Edvard Munch's 'The Scream' may not actually be screaming at all
Video report by ITV News Arts Editor Nina Nannar
The Scream is one of the most famous images in the world (as well as becoming the face of a 90s horror movie franchise).
But if you see a man screaming when you look at it, you may have been looking at it all wrong.
Curators at the British Museum, where a black and white lithograph of Edvard Munch's masterpiece has now been installed, say it doesn't show someone emitting a scream at all.
In fact, they say actually depicts someone hearing one.
The revelation comes from a small inscription by Munch on the lithograph which is missing from the better-known coloured-in version, and which references Munch's inspiration for creating it.
Exhibition curator Giulia Bartrum described how the image depicts an experience Munch had while walking by a fjord overlooking Oslo in 1892, when the sky turned blood red.
The inscription reads: “I felt the great scream throughout nature.”
"The figure is holding the hands to the ears as if blocking off the scream," she added.

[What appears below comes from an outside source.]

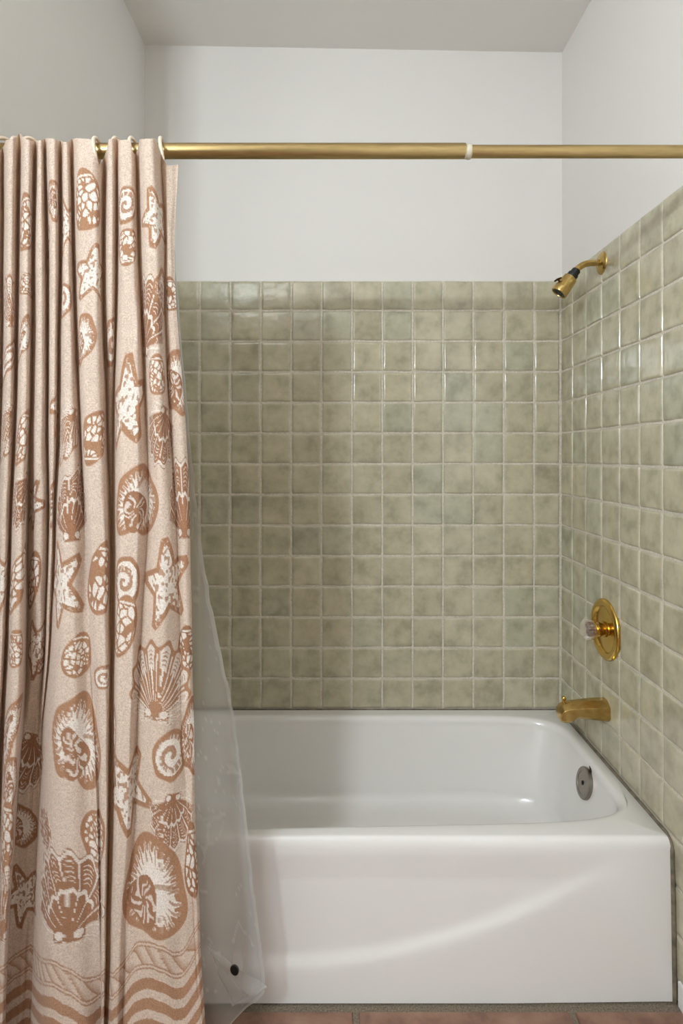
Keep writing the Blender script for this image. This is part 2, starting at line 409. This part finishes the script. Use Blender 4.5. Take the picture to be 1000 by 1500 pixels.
# ------------------------------------------------------------------ curtain rod and rings
RY, RZ = 1.19, CZ + (CY-221.3)*1.19/F
rod = thing('curtain_rod', 'brushed gold telescoping shower curtain rod spanning the alcove', 'curtain rod', (.05, RY, RZ))
xj_ = PX(681, RY); DR = -.0012
lathe('outer_tube', (XL+.003, RY, RZ), (1,0,0), [(0,.0152),(xj_-XL-.004,.0152),(xj_-XL-.003,.0147)], RODM, rod, n=40)
lathe('inner_tube', (xj_-.02, RY, RZ+DR), (1,0,0), [(0,.0126),(XR-.0005-xj_+.02,.0126)], RODM, rod, n=40)
lathe('collar', (xj_-.002, RY, RZ+DR), (1,0,0), [(0,.0138),(.002,.0146),(.004,.0138),(.007,.0150),(.011,.0152),(.0135,.0146),(.0145,.013)], COLLARM, rod, n=36)
lathe('end_cap', (XR+.009, RY, RZ+DR), (-1,0,0), [(0,.021),(.014,.021),(.017,.0185),(.018,.0130)], COLLARM, rod, n=36)
lathe('end_cap', (XL, RY, RZ), (1,0,0), [(0,.021),(.010,.021),(.013,.0185),(.014,.0155)], COLLARM, rod, n=36)
RING_SPECS = [(9, -14, 'cream plastic curtain ring at the left edge, first from the left'), (25, 10, 'cream plastic curtain ring, second from the left along the rod'),
              (47, -12, 'cream plastic curtain ring, third from the left along the rod'),
              (141, 14, 'cream plastic curtain ring with bare rod showing through, middle of the curtain top'), (171, 8, 'cream plastic curtain ring between two narrow folds, third from the right'),
              (194, 10, 'cream plastic curtain ring beside the last broad fold, second from the right'), (235, 20, 'cream plastic curtain ring at the curtain corner, rightmost on the rod')]
ring0 = None
for (px, rz, lab) in RING_SPECS:
    if ring0 is None:
        pts = []
        for i in range(48):
            a = 2*PI*i/48
            pts.append((.0035*math.sin(2*a), .028*math.cos(a), .0345*math.sin(a)))
        ring0 = tube('curtain_ring', pts, .0037, RINGM, n=12, closed=True); r = ring0
    else:
        r = ring0.copy(); C.objects.link(r)
    r.location = (PX(px, 1.18), 1.1835, RZ-.0150); r.rotation_euler = (math.radians(10), 0, math.radians(rz))
    tag(r, lab, 'curtain ring', 'curtain rings on the rod')

# ------------------------------------------------------------------ shower curtain
def h2(ix, iy, s=0):
    h = np.sin(ix*127.1 + iy*311.7 + s*74.7)*43758.5453; return h - np.floor(h)
def vnoise(x, y, s=0):
    ix, iy = np.floor(x), np.floor(y); fx, fy = x-ix, y-iy; fx = fx*fx*(3-2*fx); fy = fy*fy*(3-2*fy)
    return (h2(ix,iy,s)*(1-fx)+h2(ix+1,iy,s)*fx)*(1-fy) + (h2(ix,iy+1,s)*(1-fx)+h2(ix+1,iy+1,s)*fx)*fy
YC = 1.12
ZTOP, ZBOT, NR = PZ(206, 1.12), .055, 980
zr = np.linspace(ZTOP, ZBOT, NR); pyr = CY + (CZ-zr)*F/YC
KEY = [200, 360, 450, 630, 750, 960, 1080, 1190, 1370, 1500, 1580]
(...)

"The fact that the mouth is in the shape of a 'O', an 'ah' sound, doesn't necessarily mean at all that he's actually screaming. It's what he's hearing, and it's kind of shaking his whole body."
The debate over whether The Scream shows a man screaming or hearing a scream has raged for decades, but the director of the Munch Museum in Oslo, Stein Olav Henrichsen, said the British Museum was correct.

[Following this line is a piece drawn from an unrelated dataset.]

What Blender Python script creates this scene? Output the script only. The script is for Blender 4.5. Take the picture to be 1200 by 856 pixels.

"There are lots of comments on this work, but we have Munch’s own words and this is someone covering their ears as they hear nature screaming," he told the Telegraph.
“But we do not mind at all if people interpret it in different ways."
The lithograph is one of the main attractions in an exhibition of prints by the Norwegian artist, who died in 1944.
Prints were how Munch made his name as an artist, and the exhibition is centred around this aspect of his work as well as his depiction of raw human emotion.
It will be the largest exhibition of his prints in the UK for 45 years.
Edvard Munch: Love And Angst will open on April 11 and run until July 21.